Essay on Uneasy Lies the Head that Wears a Crown

Essay on Uneasy Lies the Head that Wears a Crown:

This is a very famous line culled from Shakespeare’s play Henry IV (part two). The king himself is the speaker. It is the hour of the night. The king lies awake and complains that while sleep visits the lowliest, it is frighted of him and will not “weigh” his “eyelids down”. He accuses sleep of being partial. It gives repose to the west sea-boy in an hour so rude while it denies rest to a king whose chamber is furnished with “all the appliances and means” to facilitate its arrival.

“The happy low lies down:
Uneasy lies the head that wears a crown.”

Many persons on reading the King’s speech interpret the title of this essay too literally. Crowned kings, according to them, lead an uneasy life because they are surrounded by constant dangers to their lives and their realm. They quote the lives of Ramchandra and Yudhishtara, or Napoleon and Kaiser in support of their contention. This, however, is too narrow an interpretation of the line. It has a broader application. It means that those who have power and responsibility cannot banish fears from their minds and so lead an uneasy life full of worries and anxieties. Their burden weighs on their minds. All the wealth and comfort at the disposal of such men cannot ensure them peace.

Another poet gives us an equally pungent line “The royal crown cures not the king’s headache”.

Let us examine the reason The head “that wears a crown” is that of a king or any other ruler of the country namely a Prime Minister or a President. A ruler is entrusted with many duties and responsibilities. For the proper discharge of these, he is invested with power or authority. Now power and responsibility are disturbers of mental peace. They are more so when he who is the custodian of both, stands alone. Such a dignitary is a dictator say like the late General Zia of Pakistan. Whether he sits on a throne or lords it over in his home, he can know no rest or peace of mind. His worries or fears, some imaginary and others real, will be ever chasing the sleep of his mind. Nightmares will occupy the mind thus, making life a hell for him.

Why does all this happen? This is mainly because the wearer takes too much on himself. He concentrates all authority on himself. He tries to look after everything. But human capacity is not unlimited. Anyone who takes upon himself the responsibility of managing a number of things will have to divide his attention between them and use his time and energy in handling them. That is enough to make him uneasy and give him sleepless nights. This remark has greater relevance for a dictator whose list of duties and responsibilities is much longer than of an ordinary citizen.

There is another aspect of the matter. When power is concentrated in the hands of one person, as it is in the case of a dictator, suspicions of the followers are bound to enter his mind and destroy his mental peace. That is why despotic rulers in the past trusted nobody. That they had even their daily meal tasted by others to ensure its purity before they sat down to it. This is the penalty of dictatorship. When such a person is conscientious also, his cup of care and anxieties starts brimming over. He exerts more and more to do justice by his duties. But he is never fully satisfied. He thinks he has not done enough. He feels that he is personally accountable for all that is done. This is the most uneasy sensation that he feels.

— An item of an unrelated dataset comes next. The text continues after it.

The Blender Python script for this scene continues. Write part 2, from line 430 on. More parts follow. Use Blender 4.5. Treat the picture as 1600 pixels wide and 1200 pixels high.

All this, however, does not amount to advocating that responsibility should be shunned. Nor is it advised that power and authority should be given up if one wants peace of mind. It would be wrong to come to this conclusion. What is meant here is that worry should never be permitted to enter the mind when duties and responsibilities stare us in the face. Sincerely discharging one’s duties without feeling upset or nervous is always possible.

No worries of unfinished assignments should trouble a student’s mind on the playfield. That is the place, where a whole-hearted enjoyment of games is highly desirable. Duties and responsibilities should not worry you at odd hours at the dinner table, in the bed when you lie down to sleep, or at the theatre where you have gone to drown your anxieties and cares.

Another step that should soften the feeling of burden is to work under a taskmaster to whom one feels accountable. Even when it is not possible to nominate a human taskmaster, one should fall back on the idea of God as our Great Taskmaster: “All men” said Carlyle, “if they work not as in the taskmaster’s eye, will work wrong, and will work unhappily for themselves and for you”. But far better it is to work under the eye of one’s own conscience.

In the third place, some amount of humility helps to relieve the mental tension of one “Who wears a crown”.

But when all the aspects of the proverb have been explored, one reaches the conclusion that a man in authority must experience some uneasiness. He cannot afford to take life lightly. The selfish man is perhaps the least unhappy. But that is not desirable. Everybody avoids him. He has nobody to share his troubles. If power involves isolation, uneasiness cannot be avoided.

The words of Shakespeare are true. The statement is unassailable from whatever angle it is looked at. Power and responsibility must be accepted as a kind of sacred trust.